А в чем смысл трудодней разоблачалкиных?

Пауки говорят, что шукают до правды. Но шуршат всегда так: «Советская военщина довела художника до самоубийства».

Если правду освещать с одной стороны, всегда будет тень.
Половина правды – ВСЕГДА ложь.

Таких книг, как у Солженицына в 20 веке мало. Во всем мире мало; пересчитать – паучьих ног много. А уж перечитать – многих ли перечитывают-то? Задам вопрос шире: а многие ли писатели 20 века вообще пережили свои книги? Обычно наоборот: иной писатель еще жив, еще ножками дрыгаетет (8-ю), а книги его уже забыты. А для любой национальной культуры такой Солженицын, со всеми чудачествами – подарок. Хемингуэй в квадрате. Народный герой. Че. Таких культивируют, превозносят, изучают. Таких любят. Они – на майках.

Англичане, неимением сильной национальной литературы сделали культ из перекрашенных ирландцев; а уж собственных третьестепенных конандойлов вниз головой готовы закопать, лишь бы прославить «старую, добрую». Вложились в музей персонажа, в общем, комиксов. Нет, не свидригайловская метафизическая шарашка с пауками, где обитает вечность. А культурная комнатка, наглядная лупа, воск. «Два на доллар, мистер».

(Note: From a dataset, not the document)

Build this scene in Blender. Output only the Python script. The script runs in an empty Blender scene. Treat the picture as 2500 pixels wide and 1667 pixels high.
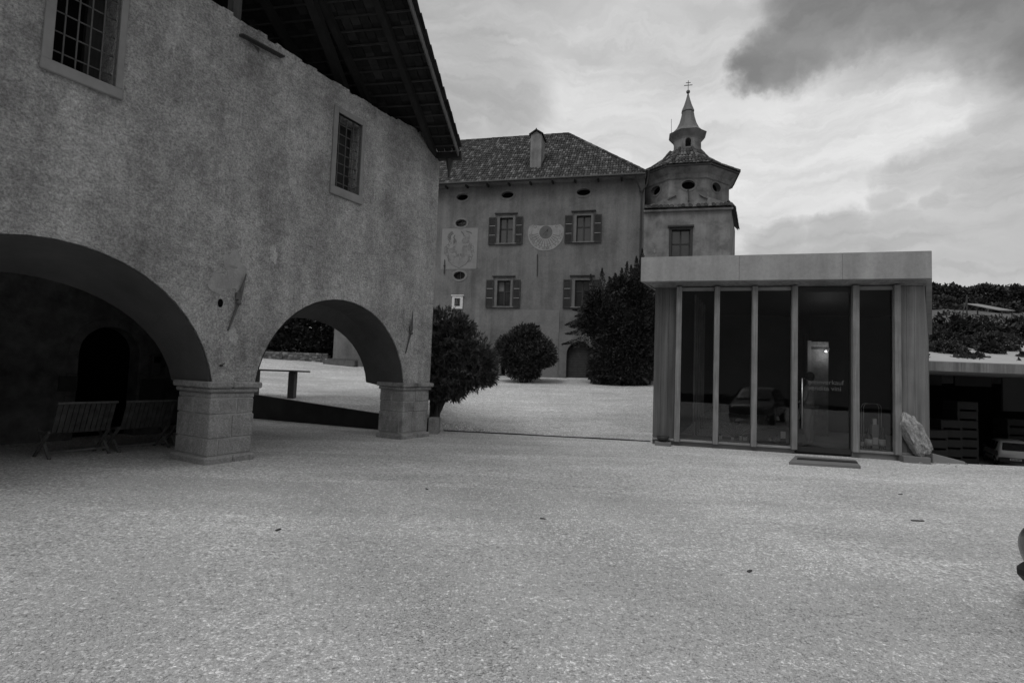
import bpy, bmesh, math, random
import numpy as np
from mathutils import Vector, Matrix
random.seed(7); rng = np.random.default_rng(7)
S = bpy.context.scene; COL = S.collection
R = math.radians

# ------------------------------------------------------------------ camera
cam_d = bpy.data.cameras.new('camera'); cam = bpy.data.objects.new('camera', cam_d); COL.objects.link(cam)
cam_d.sensor_width = 36; cam_d.sensor_fit = 'HORIZONTAL'; cam_d.lens = 36*1315/2500
cam_d.clip_start = .05; cam_d.clip_end = 2000
PITCH, ROLL = R(3.42), R(2.1)
F_ = Vector((0, math.cos(PITCH), math.sin(PITCH))); R0 = Vector((1, 0, 0)); U0 = Vector((0, -math.sin(PITCH), math.cos(PITCH)))
RV = R0*math.cos(ROLL)+U0*math.sin(ROLL); UV = -R0*math.sin(ROLL)+U0*math.cos(ROLL)
M = Matrix((RV, UV, -F_)).transposed().to_4x4(); M.translation = (0, 0, 1.6)
cam.matrix_world = M; S.camera = cam

# ------------------------------------------------------------------ exposure
S.view_settings.view_transform = 'Standard'; S.view_settings.look = 'None'
S.view_settings.exposure = 0.4; S.view_settings.gamma = 1; S.view_settings.use_curve_mapping = False

# ------------------------------------------------------------------ sun + sky (overcast, monochrome)
SUN_EL, SUN_AZ = R(58), R(218)          # azimuth clockwise from +Y: behind the camera, from the left
sd = bpy.data.lights.new('sun', 'SUN'); sd.energy = SUN_E = 0.8; sd.angle = R(22); sd.color = (1, 1, 1)
sun = bpy.data.objects.new('sun', sd); COL.objects.link(sun)
tos = Vector((math.sin(SUN_AZ)*math.cos(SUN_EL), math.cos(SUN_AZ)*math.cos(SUN_EL), math.sin(SUN_EL)))
sun.rotation_euler = tos.to_track_quat('Z', 'Y').to_euler(); sun.location = (0, 0, 60)

W = bpy.data.worlds.new('World'); S.world = W; W.use_nodes = True
nt = W.node_tree; N = nt.nodes; N.clear()
def nn(t, **k):
    n = N.new(t)
    for a, b in k.items(): setattr(n, a, b)
    return n
def lk(a, b): nt.links.new(a, b)
def mth(op, a, b=None, c=None):
    n = nn('ShaderNodeMath', operation=op)
    for i, v in enumerate((a, b, c)):
        if v is None: continue
        if isinstance(v, (int, float)): n.inputs[i].default_value = v
        else: lk(v, n.inputs[i])
    return n.outputs[0]
def sstep(v, a, b, lo=0.0, hi=1.0):
    n = nn('ShaderNodeMapRange', interpolation_type='SMOOTHSTEP'); lk(v, n.inputs[0])
    for i, x in zip((1, 2, 3, 4), (a, b, lo, hi)): n.inputs[i].default_value = x
    return n.outputs[0]
tc = nn('ShaderNodeTexCoord')
def wnoise(scale, detail=6, rough=.55, loc=(0, 0, 0), sc=(1, 1, 1), src=None):
    mp = nn('ShaderNodeMapping'); mp.inputs['Location'].default_value = loc; mp.inputs['Scale'].default_value = sc
    lk(src or tc.outputs['Generated'], mp.inputs[0])
    n = nn('ShaderNodeTexNoise'); n.inputs['Scale'].default_value = scale; n.inputs['Detail'].default_value = detail
    n.inputs['Roughness'].default_value = rough; lk(mp.outputs[0], n.inputs['Vector']); return n
# warped direction
wn = wnoise(3.2, 7, .62)
sub = nn('ShaderNodeVectorMath', operation='SUBTRACT'); lk(wn.outputs['Color'], sub.inputs[0]); sub.inputs[1].default_value = (.5, .5, .5)
scl = nn('ShaderNodeVectorMath', operation='SCALE'); lk(sub.outputs[0], scl.inputs[0]); scl.inputs['Scale'].default_value = .2
wadd = nn('ShaderNodeVectorMath', operation='ADD'); lk(scl.outputs[0], wadd.inputs[0]); lk(tc.outputs['Generated'], wadd.inputs[1])
nrm = nn('ShaderNodeVectorMath', operation='NORMALIZE'); lk(wadd.outputs[0], nrm.inputs[0])
def blob(d, r, soft):
    v = Vector(d).normalized()
    n = nn('ShaderNodeVectorMath', operation='DOT_PRODUCT'); lk(nrm.outputs[0], n.inputs[0]); n.inputs[1].default_value = v
    return sstep(n.outputs['Value'], math.cos(r*(1+soft)), math.cos(r*(1-soft)))
def pxdir(x, y):    # a direction in the sky, as seen in the photograph
    return F_+RV*((x-1250)/1315)+UV*((833.5-y)/1315)
#SKYBLOBS
DARK = [(1822, 150, .030), (1870, 118, .042), (1950, 70, .055), (2050, 22, .062), (2170, -12, .064), (2300, -32, .062), (2430, -45, .060), (2560, -50, .07), (2030, -70, .08), (2250, -160, .13), (2520, -150, .12), (2800, -100, .12)]
GREY = [(1120, 200, .085), (1240, 250, .06), (1050, 250, .08), (2440, 320, .04), (2200, 425, .035), (2300, 405, .045), (2400, 395, .05), (2500, 400, .06), (2470, 600, .11), (2330, 620, .07), (2180, 600, .05), (2050, 595, .04), (1930, 600, .035), (2150, 500, .02), (2260, 492, .02),
        (700, -500, .3)]
def union(lst, soft):
    o = None
    for x, y, r in lst:
        b = blob(pxdir(x, y), r, soft); o = b if o is None else mth('MAXIMUM', o, b)
    return o
dk = union(DARK, .5); gr = mth('MAXIMUM', union(GREY[:3]+GREY[-1:], .8), mth('MULTIPLY', union(GREY[3:-1], .5), .8))
n1 = wnoise(2.2, 8, .55, (3, 1, 2), (1, 1, 2.6), nrm.outputs[0]); n2 = wnoise(7, 6, .6, (0, 5, 0), (1, 1, 2.2), nrm.outputs[0])
base = mth('ADD', sstep(n1.outputs['Fac'], .3, .68, .48, .62), mth('MULTIPLY', mth('SUBTRACT', n2.outputs['Fac'], .5), .14))
n3 = wnoise(3.5, 8, .62, (2, 2, 9), (1, 1, 7), nrm.outputs[0])
base = mth('MULTIPLY', base, sstep(n3.outputs['Fac'], .34, .62, .87, 1.05))
det = sstep(n2.outputs['Fac'], .3, .75, .75, 1.2)
mixg = mth('ADD', mth('MULTIPLY', base, mth('SUBTRACT', 1.0, mth('MULTIPLY', gr, .34))), 0.0)
k = mth('MULTIPLY', dk, .92)
val = mth('ADD', mth('MULTIPLY', mixg, mth('SUBTRACT', 1.0, k)), mth('MULTIPLY', mth('MULTIPLY', det, .17), k))
sky = nn('ShaderNodeTexSky', sky_type='NISHITA'); sky.sun_disc = False; sky.sun_elevation = SUN_EL; sky.sun_rotation = SUN_AZ
bw = nn('ShaderNodeRGBToBW'); lk(sky.outputs[0], bw.inputs[0])
bg1 = nn('ShaderNodeBackground'); lk(bw.outputs[0], bg1.inputs[0]); bg1.inputs[1].default_value = .07
bg2 = nn('ShaderNodeBackground'); lk(val, bg2.inputs[0]); bg2.inputs[1].default_value = 1.0
mx = nn('ShaderNodeMixShader'); mx.inputs[0].default_value = .93; lk(bg1.outputs[0], mx.inputs[1]); lk(bg2.outputs[0], mx.inputs[2])
wo = nn('ShaderNodeOutputWorld'); lk(mx.outputs[0], wo.inputs[0])

# ------------------------------------------------------------------ materials (a monochrome world: every colour is a grey)
MATS = {}
def gm(name, base=.2, var=.25, scale=3, detail=6, rough=.85, bump=.3, bscale=60, bdist=.01, streak=0, stain=0, stscale=.6, rnd=0, spec=.3, metal=0, sc=(1, 1, 1), fine=0, fscale=120, wood=None, pit=0, pscale=30):
    if name in MATS: return MATS[name]
    m = bpy.data.materials.new(name); m.use_nodes = True; t = m.node_tree; n = t.nodes
    b = n['Principled BSDF']; L = t.links.new
    tcn = n.new('ShaderNodeTexCoord'); mp = n.new('ShaderNodeMapping'); mp.inputs['Scale'].default_value = sc
    L(tcn.outputs['Object'], mp.inputs[0])
    def noise(s, d=5, r=.6, vec=None):
        q = n.new('ShaderNodeTexNoise'); q.inputs['Scale'].default_value = s; q.inputs['Detail'].default_value = d; q.inputs['Roughness'].default_value = r
        L(vec or mp.outputs[0], q.inputs['Vector']); return q.outputs['Fac']
    def mr(v, a, bb, lo, hi):
        q = n.new('ShaderNodeMapRange'); L(v, q.inputs[0])
        for i, x in zip((1, 2, 3, 4), (a, bb, lo, hi)): q.inputs[i].default_value = x
        return q.outputs[0]
    def mul(a, bb):
        q = n.new('ShaderNodeMath'); q.operation = 'MULTIPLY'; L(a, q.inputs[0])
        if isinstance(bb, (int, float)): q.inputs[1].default_value = bb
        else: L(bb, q.inputs[1])
        return q.outputs[0]
    v = mr(noise(scale, detail), .25, .75, base*(1-var), base*(1+var))
    if fine: v = mul(v, mr(noise(fscale, 9, .78), .28, .72, 1-fine, 1+fine))
    if pit: v = mul(v, mr(noise(pscale, 5, .8), .36, .62, 1-pit, 1+pit*.5))
    if streak:
        mp2 = n.new('ShaderNodeMapping'); mp2.inputs['Scale'].default_value = (1.4, 1.4, .12); L(tcn.outputs['Object'], mp2.inputs[0])
        v = mul(v, mr(noise(1.6, 6, .6, mp2.outputs[0]), .35, .7, 1+streak*.5, 1-streak))
    if stain: v = mul(v, mr(noise(stscale, 5, .65), .45, .68, 1+stain*.25, 1-stain))
    if wood:
        mp3 = n.new('ShaderNodeMapping'); mp3.inputs['Scale'].default_value = wood; L(tcn.outputs['Object'], mp3.inputs[0])
        v = mul(v, mr(noise(2.5, 6, .65, mp3.outputs[0]), .3, .7, .68, 1.3))
    if rnd:
        at = n.new('ShaderNodeAttribute'); at.attribute_name = 'rnd'
        q = n.new('ShaderNodeMath'); q.operation = 'POWER'; L(at.outputs['Fac'], q.inputs[0]); q.inputs[1].default_value = 3.2
        v = mul(v, mr(q.outputs[0], 0, 1, 1-rnd*.45, 1+rnd))
    cc = n.new('ShaderNodeCombineColor')
    for i in range(3): L(v, cc.inputs[i])
    L(cc.outputs[0], b.inputs['Base Color'])
    b.inputs['Roughness'].default_value = rough; b.inputs['Specular IOR Level'].default_value = spec; b.inputs['Metallic'].default_value = metal
    if bump:
        bn = n.new('ShaderNodeBump'); bn.inputs['Strength'].default_value = bump; bn.inputs['Distance'].default_value = bdist
        a = n.new('ShaderNodeMath'); a.operation = 'ADD'; L(noise(bscale, 5, .65), a.inputs[0]); L(noise(bscale*.22, 4, .6), a.inputs[1])
        L(a.outputs[0], bn.inputs['Height']); L(bn.outputs[0], b.inputs['Normal'])
    MATS[name] = m; return m
def gravel_mat(name, base=.42, sc=1.0):
    m = bpy.data.materials.new(name); m.use_nodes = True; t = m.node_tree; n = t.nodes; b = n['Principled BSDF']; L = t.links.new
    tcn = n.new('ShaderNodeTexCoord'); P = tcn.outputs['Object']
    def noise(s, d=5, r=.6):
        q = n.new('ShaderNodeTexNoise'); q.inputs['Scale'].default_value = s; q.inputs['Detail'].default_value = d; q.inputs['Roughness'].default_value = r; L(P, q.inputs['Vector']); return q.outputs['Fac']
    def vor(s, out='Distance'):
        q = n.new('ShaderNodeTexVoronoi'); q.inputs['Scale'].default_value = s*.72; L(P, q.inputs['Vector']); return q.outputs[out]
    def mr(v, a, bb, lo, hi):
        q = n.new('ShaderNodeMapRange'); L(v, q.inputs[0])
        for i, x in zip((1, 2, 3, 4), (a, bb, lo, hi)): q.inputs[i].default_value = x
        return q.outputs[0]
    def mul(a, bb):
        q = n.new('ShaderNodeMath'); q.operation = 'MULTIPLY'; L(a, q.inputs[0]); L(bb, q.inputs[1]); return q.outputs[0]
    v = mr(noise(.45, 8, .62), .32, .68, base*.84, base*1.10)
    v = mul(v, mr(noise(1.7, 7, .7), .56, .70, 1.0, 1.10))
    v = mul(v, mr(noise(6, 7, .75), .3, .7, .78, 1.18))
    mpt = n.new('ShaderNodeMapping'); mpt.inputs['Scale'].default_value = (.22, 1.1, 1); mpt.inputs['Rotation'].default_value = (0, 0, .35); L(P, mpt.inputs[0])
    qt = n.new('ShaderNodeTexNoise'); qt.inputs['Scale'].default_value = 1.1; qt.inputs['Detail'].default_value = 7; qt.inputs['Roughness'].default_value = .6; qt.inputs['Distortion'].default_value = .6; L(mpt.outputs[0], qt.inputs['Vector'])
    v = mul(v, mr(qt.outputs['Fac'], .34, .66, .86, 1.12))
    v = mul(v, mr(noise(11, 7, .85), .32, .68, 1.22, .80))
    v = mul(v, mr(noise(22, 4, .75), .3, .72, 1.46, .54))
    v = mul(v, mr(vor(70), .1, .75, 1.12, .72))
    sep = n.new('ShaderNodeSeparateColor'); L(vor(70, 'Color'), sep.inputs[0]); v = mul(v, mr(sep.outputs[0], 0, 1, .78, 1.22))
    v = mul(v, mr(noise(9, 8, .85), .64, .74, 1, .62))     # dark bits of dirt and leaf litter
    cc = n.new('ShaderNodeCombineColor')
    for i in range(3): L(v, cc.inputs[i])
    L(cc.outputs[0], b.inputs['Base Color']); b.inputs['Roughness'].default_value = .95; b.inputs['Specular IOR Level'].default_value = .15
    bn = n.new('ShaderNodeBump'); bn.inputs['Strength'].default_value = .8; bn.inputs['Distance'].default_value = .02
    a = n.new('ShaderNodeMath'); a.operation = 'SUBTRACT'; L(noise(26, 4, .7), a.inputs[0]); L(vor(70), a.inputs[1])
    bn2 = n.new('ShaderNodeBump'); bn2.inputs['Strength'].default_value = .5; bn2.inputs['Distance'].default_value = .06; L(noise(2.5, 3, .5), bn2.inputs['Height'])
    L(a.outputs[0], bn.inputs['Height']); L(bn.outputs[0], b.inputs['Normal'])
    return m
def glass_mat(name, tint=.55, ior=1.6):
    m = bpy.data.materials.new(name); m.use_nodes = True; t = m.node_tree; n = t.nodes; n.clear(); L = t.links.new
    tr = n.new('ShaderNodeBsdfTransparent'); tr.inputs[0].default_value = (tint, tint, tint, 1)
    gl = n.new('ShaderNodeBsdfGlossy'); gl.inputs['Roughness'].default_value = .01; gl.inputs[0].default_value = (.9, .9, .9, 1)
    fr = n.new('ShaderNodeFresnel'); fr.inputs[0].default_value = ior
    mx = n.new('ShaderNodeMixShader'); L(fr.outputs[0], mx.inputs[0]); L(tr.outputs[0], mx.inputs[1]); L(gl.outputs[0], mx.inputs[2])
    o = n.new('ShaderNodeOutputMaterial'); L(mx.outputs[0], o.inputs[0]); return m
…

Взять Голдинга, соседа Солженицына по избе, где дали градус (с юморком: им «лже», а своё-то «золото»). Тянули за уши так, что надорвался. Но натянули. На самый шпиль. А он вообще не знал, чего писать. Как оправдать доверие. Запил. Вложиться-ить можно по-разному. А Солженицын на девятом десятке писал, как на пятом. Спорить о его литературе можно. Но с теми, кто о литературе.

Англичане: «Был у вас один Солженицын. Да, это мы вам его включили. Но посмотрели: много вам. Выключайте». И покатились радостно тени с горы. До пенька по адресу: Шарашка Советская, дом Швондера. Шариковым.

«Великие люди говорят об идеях, средние о вещах, мелочные о других людях». Солженицын предлагал обсуждать идеи. А обсуждают его.